The Indian economy has not yet hit bottom. That is the unavoidable lesson of the figures for industrial production released on Thursday by the ministry of statistics and programme implementation. While the index of industrial production (IIP) series is justly criticised for its flaws and its volatility, its trend is unmistakable. In June 2012, industrial production contracted 1.8 per cent compared to the same month of last year, although most observers were expecting a small expansion of a few percentage points. The overall picture for the April-June quarter, therefore, is of a year-on-year contraction in industrial production, by 0.1 per cent.

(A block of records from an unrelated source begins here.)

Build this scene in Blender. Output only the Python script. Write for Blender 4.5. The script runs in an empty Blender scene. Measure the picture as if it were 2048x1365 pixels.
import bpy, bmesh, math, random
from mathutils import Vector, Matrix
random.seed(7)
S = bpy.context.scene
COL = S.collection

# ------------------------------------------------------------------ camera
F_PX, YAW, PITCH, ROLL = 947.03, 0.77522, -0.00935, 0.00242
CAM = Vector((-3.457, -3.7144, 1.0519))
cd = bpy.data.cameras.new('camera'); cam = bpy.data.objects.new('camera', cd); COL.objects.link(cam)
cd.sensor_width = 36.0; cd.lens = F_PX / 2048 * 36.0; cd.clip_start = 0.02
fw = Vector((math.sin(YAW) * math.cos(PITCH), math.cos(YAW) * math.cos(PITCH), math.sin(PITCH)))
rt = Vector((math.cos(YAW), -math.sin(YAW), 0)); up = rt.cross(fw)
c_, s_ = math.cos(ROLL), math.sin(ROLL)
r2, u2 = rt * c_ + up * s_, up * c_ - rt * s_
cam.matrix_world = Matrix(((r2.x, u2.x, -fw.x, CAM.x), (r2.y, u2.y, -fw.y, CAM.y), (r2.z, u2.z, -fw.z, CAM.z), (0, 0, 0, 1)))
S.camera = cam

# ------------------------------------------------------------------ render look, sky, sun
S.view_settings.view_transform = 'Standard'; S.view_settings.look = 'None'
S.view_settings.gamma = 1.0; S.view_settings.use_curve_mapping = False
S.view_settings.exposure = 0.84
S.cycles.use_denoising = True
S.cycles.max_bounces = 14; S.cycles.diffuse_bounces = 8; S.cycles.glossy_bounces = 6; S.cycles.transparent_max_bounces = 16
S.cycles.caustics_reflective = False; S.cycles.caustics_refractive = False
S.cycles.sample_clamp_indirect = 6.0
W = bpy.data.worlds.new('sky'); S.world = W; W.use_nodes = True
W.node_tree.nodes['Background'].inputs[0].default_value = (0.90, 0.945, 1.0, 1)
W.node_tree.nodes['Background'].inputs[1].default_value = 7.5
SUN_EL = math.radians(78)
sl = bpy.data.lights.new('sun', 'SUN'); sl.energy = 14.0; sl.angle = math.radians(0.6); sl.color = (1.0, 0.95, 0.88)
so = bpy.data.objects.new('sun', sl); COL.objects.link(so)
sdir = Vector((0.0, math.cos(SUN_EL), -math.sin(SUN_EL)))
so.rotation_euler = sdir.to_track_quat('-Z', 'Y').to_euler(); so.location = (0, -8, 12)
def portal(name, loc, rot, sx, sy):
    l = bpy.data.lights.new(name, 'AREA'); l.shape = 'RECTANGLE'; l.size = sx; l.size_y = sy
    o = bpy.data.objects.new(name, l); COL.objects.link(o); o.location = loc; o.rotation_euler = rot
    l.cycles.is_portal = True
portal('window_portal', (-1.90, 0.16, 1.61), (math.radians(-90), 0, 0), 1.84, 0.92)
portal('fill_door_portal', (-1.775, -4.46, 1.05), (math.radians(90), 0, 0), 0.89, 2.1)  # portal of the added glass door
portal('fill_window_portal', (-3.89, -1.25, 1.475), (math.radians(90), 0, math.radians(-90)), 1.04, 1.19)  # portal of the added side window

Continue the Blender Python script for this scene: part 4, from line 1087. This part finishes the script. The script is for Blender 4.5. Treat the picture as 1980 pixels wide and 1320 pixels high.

This IIP slowdown has serious implications for growth. The first quarter of the calendar year 2012 saw growth at 5.7 per cent, with industrial production similarly flat. This quarter is likely, thus, to do worse. This is in spite of the fact that the full effects of the drought on agricultural production have not shown up yet. Services growth, too, will be difficult to keep strong in the face of weak demand. The government should be even more worried, now, about whether it will meet its growth targets for 2012-13 — and what missing those targets will mean for the fisc. Keeping the fiscal deficit at 5.1 per cent of GDP, as budgeted, will be impossible unless growth miraculously revives or tough structural reform is undertaken. Already, both revenue and expenditure targets for the first quarter have been missed — and that in absolute terms, not as a proportion of GDP. The central government and the new finance minister must surely now recognise that things will not get better on their own, or through statements meant to reassure the markets. Tough actions to ensure fiscal stability will be required – specifically, subsidy reform – and investment-boosting measures must be found. Capital goods production has shrunk by 20 per cent this quarter, indicating the depths to which investment spending might still sink.
Decomposing the IIP number does not provide much hope, either. Most worryingly, consumer non-durables shrank by a percentage point year-on-year, revealing the weakness of consumer demand. Given that high consumer demand is precisely what has sustained the economy through the slowdown of the past years, this is doubly of concern. Nor are consumers likely to increase spending with the spectre of a drought looming over the second quarter of 2012-13.
It is to be hoped that these IIP numbers are read with the greatest care in Mint Road. The Reserve Bank of India (RBI), in its first-quarter review of monetary policy, said merely that tight money “may have contributed to the growth slowdown”, calling it “an unavoidable consequence”. The fact that industrial growth has been essentially non-existent for more than a year now, thanks to insufficient investment, suggests that there should now be no doubts about the consequences of the RBI’s policy. First-quarter results showed that the escalating interest costs faced by companies were inhibiting investment. RBI Governor D Subbarao should not ignore or dismiss these IIP numbers. If he does, the bottom for India’s economic trajectory may be even more distant, and deeper, than expected.